Shortly before dawn on January 25th, 1867, a peasants' uprising broke out in the southern part of Hiroshima-han's Eso-gun—which lies within the Chugoku Sanchi—and quickly spread over the entire gun. The aim of the present essey is to consider the character and basis of this Eso-gun Hyakusho Ikki.
Insofar as the Eso-gun uprising (1) failed to extend outside Eso-gun itself, and (2) was mobilized by the traditional technique of having the ikki mob move from one village to another, it is possible to regard it as traditional peasants uprising. However, inasmuch as the movement also reflected the inherent contradictions between village officials and the general peasantry —with the ikki's demans including the restoration of pawned land, the cancellation of debts, and the equalization of taxes (jinarashi)—it can also be regarded as a social reform movement (Yonaoshi sōdō). In that sense, the Eso-gun uprising represents a transition from the traditional hyakushō ikki to the more progressive yonaoshi sōdō. Together with the uchikowashi movement that broke out in Takehara Shimoichi in the same year, then, this ikki reveals the first development in Hiroshima-han of a general situation that would generate reform.

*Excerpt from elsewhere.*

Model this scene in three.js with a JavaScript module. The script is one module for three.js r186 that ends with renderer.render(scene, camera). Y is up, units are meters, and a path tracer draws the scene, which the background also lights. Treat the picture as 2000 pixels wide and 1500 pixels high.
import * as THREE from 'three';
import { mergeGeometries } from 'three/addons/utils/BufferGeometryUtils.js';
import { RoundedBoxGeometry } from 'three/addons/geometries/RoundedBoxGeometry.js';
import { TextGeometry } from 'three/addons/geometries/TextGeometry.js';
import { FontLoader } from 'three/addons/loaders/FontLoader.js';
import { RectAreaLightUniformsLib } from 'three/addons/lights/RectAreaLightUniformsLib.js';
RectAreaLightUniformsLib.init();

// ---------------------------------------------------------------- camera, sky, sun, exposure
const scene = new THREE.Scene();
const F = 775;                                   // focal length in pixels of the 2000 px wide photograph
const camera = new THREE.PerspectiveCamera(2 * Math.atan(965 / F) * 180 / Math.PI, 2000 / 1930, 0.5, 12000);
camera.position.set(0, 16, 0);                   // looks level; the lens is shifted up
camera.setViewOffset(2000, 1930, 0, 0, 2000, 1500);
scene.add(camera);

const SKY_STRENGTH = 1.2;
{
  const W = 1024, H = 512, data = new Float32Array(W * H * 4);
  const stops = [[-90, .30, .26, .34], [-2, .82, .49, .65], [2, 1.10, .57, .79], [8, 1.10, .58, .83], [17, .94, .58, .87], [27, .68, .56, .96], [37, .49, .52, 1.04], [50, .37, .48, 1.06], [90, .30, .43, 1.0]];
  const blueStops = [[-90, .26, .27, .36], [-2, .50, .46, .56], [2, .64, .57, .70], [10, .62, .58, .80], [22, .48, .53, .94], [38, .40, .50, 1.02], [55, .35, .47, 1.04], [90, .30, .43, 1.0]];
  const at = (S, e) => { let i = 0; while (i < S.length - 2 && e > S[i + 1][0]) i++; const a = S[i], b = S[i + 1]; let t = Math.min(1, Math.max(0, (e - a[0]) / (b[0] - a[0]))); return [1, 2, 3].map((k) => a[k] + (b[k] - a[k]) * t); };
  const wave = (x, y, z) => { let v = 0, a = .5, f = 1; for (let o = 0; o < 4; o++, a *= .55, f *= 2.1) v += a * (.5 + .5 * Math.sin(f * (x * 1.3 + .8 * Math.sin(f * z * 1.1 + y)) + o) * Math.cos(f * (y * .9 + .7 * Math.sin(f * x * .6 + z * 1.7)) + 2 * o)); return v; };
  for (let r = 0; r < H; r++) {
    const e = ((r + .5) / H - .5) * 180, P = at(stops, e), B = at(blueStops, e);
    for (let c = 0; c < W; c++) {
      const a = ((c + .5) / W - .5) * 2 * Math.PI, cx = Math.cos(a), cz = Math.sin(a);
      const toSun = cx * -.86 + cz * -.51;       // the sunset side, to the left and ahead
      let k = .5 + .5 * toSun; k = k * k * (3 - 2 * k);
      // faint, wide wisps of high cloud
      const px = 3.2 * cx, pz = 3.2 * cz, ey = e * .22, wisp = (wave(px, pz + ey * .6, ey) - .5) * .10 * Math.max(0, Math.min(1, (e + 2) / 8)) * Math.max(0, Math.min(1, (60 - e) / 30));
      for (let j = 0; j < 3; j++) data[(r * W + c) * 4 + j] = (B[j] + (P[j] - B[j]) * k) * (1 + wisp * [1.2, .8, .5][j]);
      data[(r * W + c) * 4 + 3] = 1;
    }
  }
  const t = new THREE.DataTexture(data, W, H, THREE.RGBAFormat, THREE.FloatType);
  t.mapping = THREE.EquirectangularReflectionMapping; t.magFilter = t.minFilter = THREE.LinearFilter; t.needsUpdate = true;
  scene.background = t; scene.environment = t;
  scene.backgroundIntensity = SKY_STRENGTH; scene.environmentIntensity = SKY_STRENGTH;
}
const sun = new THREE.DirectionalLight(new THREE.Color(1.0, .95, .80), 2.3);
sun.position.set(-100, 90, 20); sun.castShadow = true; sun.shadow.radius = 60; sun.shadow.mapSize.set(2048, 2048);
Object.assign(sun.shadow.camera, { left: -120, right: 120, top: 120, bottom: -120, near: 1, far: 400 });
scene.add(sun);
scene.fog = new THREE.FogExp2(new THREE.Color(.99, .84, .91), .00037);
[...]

The basic contradiction developing in the villages of Eso-gun, however,was not between village officials and an emerging semi-proletariat, but rather between the officials and the general peasantry. It was the result not of the development of commercial farming, but of an agricultural poverty born of excessive exploitation and the breakdown of the han's agrarian policy. The differentiation taking place among the peasantry of Eso-gun, therefore, was antipodal to that taking place along the coast of the Inland Sea, and we cannot detect in it the development of a "new class relationship," i. e., the emergence of a capitalist class relationship, in Eso-gun.